Data excerpt start

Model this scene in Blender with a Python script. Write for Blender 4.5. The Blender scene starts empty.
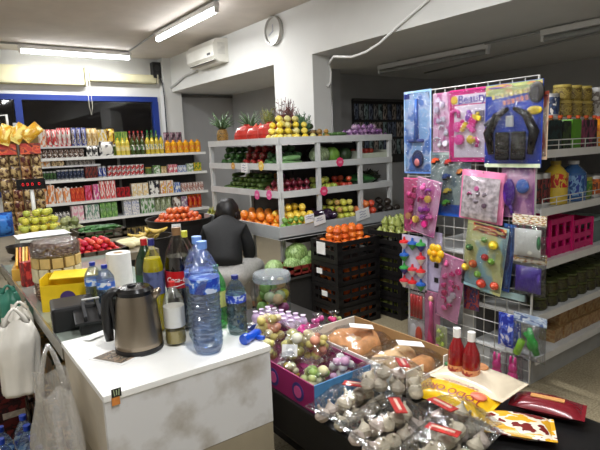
import bpy, bmesh, math, random
from mathutils import Matrix, Vector, noise as mnoise

S = bpy.context.scene
COL = S.collection
PI = math.pi
rnd = random.Random(7)

# ------------------------------------------------------------------ camera
F, H, PITCH, YAW, ROLL = 512.0, 1.50, .1556, .6264, .0391
cy_, sy_ = math.cos(YAW), math.sin(YAW)
cp_, sp_ = math.cos(PITCH), math.sin(PITCH)
cr_, sr_ = math.cos(ROLL), math.sin(ROLL)
fwd = Vector((sy_ * cp_, cy_ * cp_, -sp_))
rt0 = Vector((cy_, -sy_, 0))
up0 = rt0.cross(fwd)
# image x = cr*x - sr*u ; image y = sr*x + cr*u
right = rt0 * cr_ - up0 * sr_
upv = rt0 * sr_ + up0 * cr_
cd = bpy.data.cameras.new('camera')
cam = bpy.data.objects.new('camera', cd)
COL.objects.link(cam)
mw = Matrix.Identity(4)
for i in range(3):
    mw[i][0] = right[i]; mw[i][1] = upv[i]; mw[i][2] = -fwd[i]
mw[0][3], mw[1][3], mw[2][3] = 0, 0, H
cam.matrix_world = mw
cd.sensor_width = 36.0
cd.lens = F / 600.0 * 36.0
cd.clip_start = .05
S.camera = cam

# ------------------------------------------------------------------ world, exposure
w = bpy.data.worlds.new('night')
S.world = w
w.use_nodes = True
w.node_tree.nodes['Background'].inputs[0].default_value = (.006, .005, .005, 1)
w.node_tree.nodes['Background'].inputs[1].default_value = 1.0
S.view_settings.view_transform = 'Standard'
S.view_settings.look = 'None'
S.view_settings.gamma = 1
S.view_settings.use_curve_mapping = False
S.view_settings.exposure = 0.0

# the shop's fluorescent tubes (x, y, z, length, direction, power); two are in the picture, the rest run on behind the camera
TUBES = [
    (1.85, 7.46, 2.80, 1.36, 'x', 26),
    (2.44, 5.36, 2.80, 1.5, 'y', 34),
    (1.75, 2.3, 2.80, 1.5, 'y', 52),
    (0.2, 4.6, 2.80, 1.5, 'y', 22),
    (0.55, 0.2, 2.80, 1.5, 'y', 42),
    (-1.2, 1.8, 2.80, 1.5, 'y', 16),
]
LAMP_COL = (.985, .99, 1.0)
for (x, y, z, L, d, P) in TUBES:
    ld = bpy.data.lights.new('tube_light', 'AREA')
    ld.shape = 'RECTANGLE'
    ld.size, ld.size_y = (L, .06) if d == 'x' else (.06, L)
    ld.energy = P
    ld.color = LAMP_COL
    lo = bpy.data.objects.new('tube_light', ld)
    COL.objects.link(lo)
    lo.location = (x, y, z - .03)


# ------------------------------------------------------------------ measuring helpers (picture ray -> point in the shop)
def ray(px, py):
    X = (px - 300) / F; U = -(py - 225) / F
    x = cr_ * X + sr_ * U; u = -sr_ * X + cr_ * U
    fh = cp_ + sp_ * u; z = -sp_ + cp_ * u
    return Vector((cy_ * x + sy_ * fh, -sy_ * x + cy_ * fh, z))
def onz(px, py, z):
    d = ray(px, py); t = (z - H) / d.z
    return Vector((d.x * t, d.y * t, z))
def onX(px, py, X):
    d = ray(px, py); t = X / d.x
    return Vector((X, d.y * t, H + d.z * t))
def onY(px, py, Y):
    d = ray(px, py); t = Y / d.y
    return Vector((d.x * t, Y, H + d.z * t))
def onD(px, py, D):
    d = ray(px, py); t = D / math.hypot(d.x, d.y)
    return Vector((d.x * t, d.y * t, H + d.z * t))

# ------------------------------------------------------------------ materials
MC = {}
def lin(c):
    return tuple(((x / 255) / 12.92 if x / 255 <= .04045 else ((x / 255 + .055) / 1.055) ** 2.4) for x in c)
def _new(name):
    m = bpy.data.materials.new(name); m.use_nodes = True
    nt = m.node_tree
    return m, nt, nt.nodes['Principled BSDF']
def mat(c, rough=.5, metal=0., var=.12, scale=18., bump=0., emit=0., spec=.5, coat=0.):
    """plain procedural surface: colour c (sRGB 0-255) with a little noise variation"""
    key = ('m', c, rough, metal, var, scale, bump, emit, spec, coat)
    if key in MC: return MC[key]
    m, nt, b = _new('surface')
    col = lin(c)
    if var > 0:
        tc = nt.nodes.new('ShaderNodeTexCoord'); n = nt.nodes.new('ShaderNodeTexNoise')
        n.inputs['Scale'].default_value = scale; n.inputs['Detail'].default_value = 3
        nt.links.new(tc.outputs['Object'], n.inputs['Vector'])
        r = nt.nodes.new('ShaderNodeValToRGB')
        r.color_ramp.elements[0].position = .3; r.color_ramp.elements[1].position = .7
        r.color_ramp.elements[0].color = tuple(x * (1 - var) for x in col) + (1,)
        r.color_ramp.elements[1].color = tuple(min(1, x * (1 + var)) for x in col) + (1,)
        nt.links.new(n.outputs['Fac'], r.inputs['Fac']); nt.links.new(r.outputs['Color'], b.inputs['Base Color'])
        if bump:
            bp = nt.nodes.new('ShaderNodeBump'); bp.inputs['Strength'].default_value = bump; bp.inputs['Distance'].default_value = .01
            nt.links.new(n.outputs['Fac'], bp.inputs['Height']); nt.links.new(bp.outputs['Normal'], b.inputs['Normal'])
    else:
        b.inputs['Base Color'].default_value = col + (1,)
    b.inputs['Roughness'].default_value = rough; b.inputs['Metallic'].default_value = metal
    b.inputs['Specular IOR Level'].default_value = spec
    b.inputs['Coat Weight'].default_value = coat
    if emit:
        b.inputs['Emission Color'].default_value = col + (1,); b.inputs['Emission Strength'].default_value = emit
    MC[key] = m
    return m
def printed(cols, scale=6., seed=0, rough=.35, stretch=(1, 1, 1), soft=False):
    """printed packaging: hard-edged patches of several inks"""
    key = ('p', tuple(cols), scale, seed, rough, stretch, soft)
    if key in MC: return MC[key]
    m, nt, b = _new('printed_package')
    tc = nt.nodes.new('ShaderNodeTexCoord'); mp = nt.nodes.new('ShaderNodeMapping')
    mp.inputs['Location'].default_value = (seed * 1.37, seed * .71, seed * 2.3)
    mp.inputs['Scale'].default_value = stretch
    nt.links.new(tc.outputs['Generated'], mp.inputs['Vector'])
    n = nt.nodes.new('ShaderNodeTexNoise'); n.inputs['Scale'].default_value = scale; n.inputs['Detail'].default_value = 2
    nt.links.new(mp.outputs[0], n.inputs['Vector'])
    r = nt.nodes.new('ShaderNodeValToRGB'); r.color_ramp.interpolation = 'LINEAR' if soft else 'CONSTANT'
    k = len(cols)
    while len(r.color_ramp.elements) < k: r.color_ramp.elements.new(.5)
    for i, c in enumerate(cols):
        e = r.color_ramp.elements[i]
        e.position = 0 if i == 0 else .47 + .2 * (i - 1) / max(1, k - 1)
        e.color = lin(c) + (1,)
    nt.links.new(n.outputs['Fac'], r.inputs['Fac']); nt.links.new(r.outputs['Color'], b.inputs['Base Color'])
    b.inputs['Roughness'].default_value = rough
    MC[key] = m
    return m
def film(tint=(248, 250, 252), gloss=.07, rough=.06, bump=1., scale=26., body=0.0):
    """thin clear plastic: mostly see-through, crinkled glossy"""
    key = ('f', tint, gloss, rough, bump, scale, body)
    if key in MC: return MC[key]
    m, nt, b = _new('clear_plastic')
    nt.nodes.remove(b)
    out = nt.nodes['Material Output']
    tr = nt.nodes.new('ShaderNodeBsdfTransparent'); tr.inputs[0].default_value = lin(tint) + (1,)
    gl = nt.nodes.new('ShaderNodeBsdfGlossy'); gl.inputs['Roughness'].default_value = rough
    tc = nt.nodes.new('ShaderNodeTexCoord'); n = nt.nodes.new('ShaderNodeTexNoise'); n.inputs['Scale'].default_value = scale
    nt.links.new(tc.outputs['Object'], n.inputs['Vector'])
    bp = nt.nodes.new('ShaderNodeBump'); bp.inputs['Strength'].default_value = bump; bp.inputs['Distance'].default_value = .012
    nt.links.new(n.outputs['Fac'], bp.inputs['Height']); nt.links.new(bp.outputs[0], gl.inputs['Normal'])
    lw = nt.nodes.new('ShaderNodeLayerWeight'); lw.inputs[0].default_value = .35
    nt.links.new(bp.outputs[0], lw.inputs['Normal'])
    ma = nt.nodes.new('ShaderNodeMath'); ma.operation = 'MULTIPLY_ADD'
    ma.inputs[1].default_value = .38; ma.inputs[2].default_value = gloss; ma.use_clamp = True
    nt.links.new(lw.outputs['Fresnel'], ma.inputs[0])
    mx = nt.nodes.new('ShaderNodeMixShader')
    nt.links.new(ma.outputs[0], mx.inputs[0]); nt.links.new(tr.outputs[0], mx.inputs[1]); nt.links.new(gl.outputs[0], mx.inputs[2])
    last = mx
    if body:
        df = nt.nodes.new('ShaderNodeBsdfDiffuse'); df.inputs[0].default_value = lin(tint) + (1,)
        m2 = nt.nodes.new('ShaderNodeMixShader'); m2.inputs[0].default_value = body
        nt.links.new(mx.outputs[0], m2.inputs[1]); nt.links.new(df.outputs[0], m2.inputs[2]); last = m2
    nt.links.new(last.outputs[0], out.inputs[0])
    MC[key] = m
    return m

WHITE = mat((226, 226, 224), .45, var=.03)
WHITEP = mat((238, 238, 234), .35, var=.02)
STEEL = mat((170, 168, 162), .28, 1., var=.06, scale=4)
BLACKP = mat((22, 22, 24), .4, var=.1)
BLACKG = mat((14, 14, 16), .2, var=.05)
WIRE = mat((205, 205, 200), .35, .3, var=.0)
DARK = mat((38, 36, 35), .7)
CARDB = mat((150, 118, 78), .8, var=.1)
SHELFW = mat((222, 224, 224), .4, var=.03)
GREYM = mat((165, 166, 165), .45, var=.05)
FILM = film()
PAPER = mat((240, 240, 238), .7, var=.02)
INK = mat((60, 60, 80), .7, var=0)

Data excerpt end

Give again, word for word, every line from the top of the data through the line with "rnd = random.Random(7)", both ends included, and exclude the pictures.

Model this scene in Blender with a Python script. Write for Blender 4.5. The Blender scene starts empty.
import bpy, bmesh, math, random
from mathutils import Matrix, Vector, noise as mnoise

S = bpy.context.scene
COL = S.collection
PI = math.pi
rnd = random.Random(7)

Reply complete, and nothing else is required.